══ DATASET EXCERPTS

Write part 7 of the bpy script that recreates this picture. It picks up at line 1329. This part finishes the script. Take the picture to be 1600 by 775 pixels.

════
══ DATASET EXCERPTS

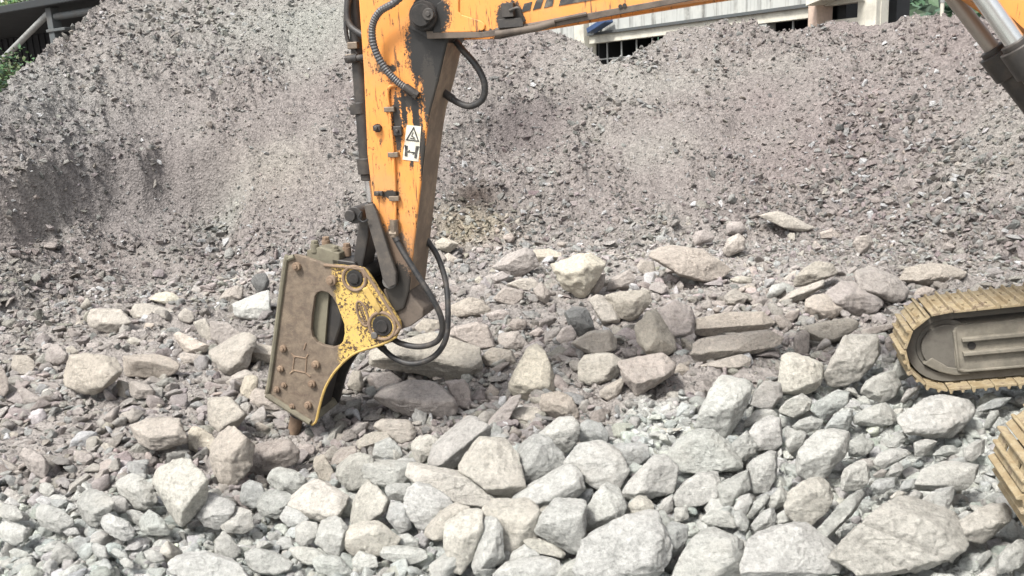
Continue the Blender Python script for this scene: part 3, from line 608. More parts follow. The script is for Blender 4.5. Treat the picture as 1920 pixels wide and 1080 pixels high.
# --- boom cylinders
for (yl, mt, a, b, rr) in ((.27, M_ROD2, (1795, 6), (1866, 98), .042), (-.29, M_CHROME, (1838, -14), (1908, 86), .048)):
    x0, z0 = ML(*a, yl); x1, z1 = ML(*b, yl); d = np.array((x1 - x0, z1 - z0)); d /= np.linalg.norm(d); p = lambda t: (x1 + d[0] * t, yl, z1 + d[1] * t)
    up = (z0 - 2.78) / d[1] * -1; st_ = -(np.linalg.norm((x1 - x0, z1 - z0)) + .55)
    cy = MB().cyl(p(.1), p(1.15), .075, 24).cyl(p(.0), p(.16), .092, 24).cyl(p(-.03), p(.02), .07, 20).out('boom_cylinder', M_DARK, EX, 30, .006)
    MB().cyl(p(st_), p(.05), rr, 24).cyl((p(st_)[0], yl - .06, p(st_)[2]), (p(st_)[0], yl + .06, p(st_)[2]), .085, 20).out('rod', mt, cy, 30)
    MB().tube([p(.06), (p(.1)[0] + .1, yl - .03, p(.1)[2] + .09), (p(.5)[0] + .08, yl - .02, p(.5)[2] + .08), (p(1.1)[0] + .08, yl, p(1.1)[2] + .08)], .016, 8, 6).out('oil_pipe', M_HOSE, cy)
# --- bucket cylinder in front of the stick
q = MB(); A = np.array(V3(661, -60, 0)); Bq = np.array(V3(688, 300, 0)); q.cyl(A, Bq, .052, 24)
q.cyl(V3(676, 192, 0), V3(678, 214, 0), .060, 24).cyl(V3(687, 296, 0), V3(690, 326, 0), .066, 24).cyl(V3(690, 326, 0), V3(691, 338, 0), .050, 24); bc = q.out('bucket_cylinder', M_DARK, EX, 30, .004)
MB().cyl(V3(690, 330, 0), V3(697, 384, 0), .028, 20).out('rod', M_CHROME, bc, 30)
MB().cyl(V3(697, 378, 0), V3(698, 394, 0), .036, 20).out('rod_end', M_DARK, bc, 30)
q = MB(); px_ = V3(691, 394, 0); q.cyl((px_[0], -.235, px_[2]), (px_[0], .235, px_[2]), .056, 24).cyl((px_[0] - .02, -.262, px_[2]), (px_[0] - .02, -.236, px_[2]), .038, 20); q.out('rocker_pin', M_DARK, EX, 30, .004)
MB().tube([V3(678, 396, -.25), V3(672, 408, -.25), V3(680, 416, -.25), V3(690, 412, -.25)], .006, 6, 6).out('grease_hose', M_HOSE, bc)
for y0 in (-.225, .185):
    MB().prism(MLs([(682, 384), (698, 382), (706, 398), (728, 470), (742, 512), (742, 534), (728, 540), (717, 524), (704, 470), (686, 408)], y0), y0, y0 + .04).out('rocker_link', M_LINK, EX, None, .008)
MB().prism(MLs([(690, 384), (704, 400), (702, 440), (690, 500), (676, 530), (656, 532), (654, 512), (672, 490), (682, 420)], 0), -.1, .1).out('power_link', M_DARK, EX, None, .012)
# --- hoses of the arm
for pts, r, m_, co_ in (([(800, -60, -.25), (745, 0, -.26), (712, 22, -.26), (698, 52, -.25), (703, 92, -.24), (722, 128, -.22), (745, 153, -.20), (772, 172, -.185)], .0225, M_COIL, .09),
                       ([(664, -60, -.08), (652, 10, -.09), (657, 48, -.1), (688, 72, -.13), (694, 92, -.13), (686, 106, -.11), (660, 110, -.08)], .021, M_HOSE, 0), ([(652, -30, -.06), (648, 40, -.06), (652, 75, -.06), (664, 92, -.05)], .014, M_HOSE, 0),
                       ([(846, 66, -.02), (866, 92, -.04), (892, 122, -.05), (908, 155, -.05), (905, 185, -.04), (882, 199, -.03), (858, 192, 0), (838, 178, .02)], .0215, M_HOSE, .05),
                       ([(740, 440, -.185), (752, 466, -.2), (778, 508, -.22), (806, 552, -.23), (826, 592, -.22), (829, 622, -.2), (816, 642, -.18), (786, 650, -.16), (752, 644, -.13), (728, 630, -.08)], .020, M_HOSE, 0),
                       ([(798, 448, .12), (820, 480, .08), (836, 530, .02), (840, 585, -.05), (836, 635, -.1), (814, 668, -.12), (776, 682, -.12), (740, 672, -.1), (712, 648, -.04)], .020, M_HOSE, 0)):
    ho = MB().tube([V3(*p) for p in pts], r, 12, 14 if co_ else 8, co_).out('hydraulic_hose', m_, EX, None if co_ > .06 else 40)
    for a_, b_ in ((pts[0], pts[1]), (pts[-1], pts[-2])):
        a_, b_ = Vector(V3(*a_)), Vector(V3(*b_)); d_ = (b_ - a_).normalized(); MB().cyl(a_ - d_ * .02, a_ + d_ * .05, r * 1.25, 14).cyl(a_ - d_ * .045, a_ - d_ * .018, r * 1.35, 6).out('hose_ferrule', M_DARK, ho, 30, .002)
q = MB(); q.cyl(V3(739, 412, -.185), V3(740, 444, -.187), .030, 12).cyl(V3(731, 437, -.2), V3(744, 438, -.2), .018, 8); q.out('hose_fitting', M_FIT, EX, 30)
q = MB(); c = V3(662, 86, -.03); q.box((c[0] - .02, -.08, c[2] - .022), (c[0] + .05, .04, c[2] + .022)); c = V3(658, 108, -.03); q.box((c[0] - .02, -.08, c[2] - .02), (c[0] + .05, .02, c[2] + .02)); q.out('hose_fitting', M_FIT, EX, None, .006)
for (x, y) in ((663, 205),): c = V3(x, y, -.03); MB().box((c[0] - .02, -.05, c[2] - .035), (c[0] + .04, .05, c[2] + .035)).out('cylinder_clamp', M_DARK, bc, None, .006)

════

## EXERCISE AIM
Return all the lines that contain the string "part".

## RESULT OF THE EXERCISE
Write part 7 of the bpy script that recreates this picture. It picks up at line 1329. This part finishes the script. Take the picture to be 1600 by 775 pixels.
Continue the Blender Python script for this scene: part 3, from line 608. More parts follow. The script is for Blender 4.5. Treat the picture as 1920 pixels wide and 1080 pixels high.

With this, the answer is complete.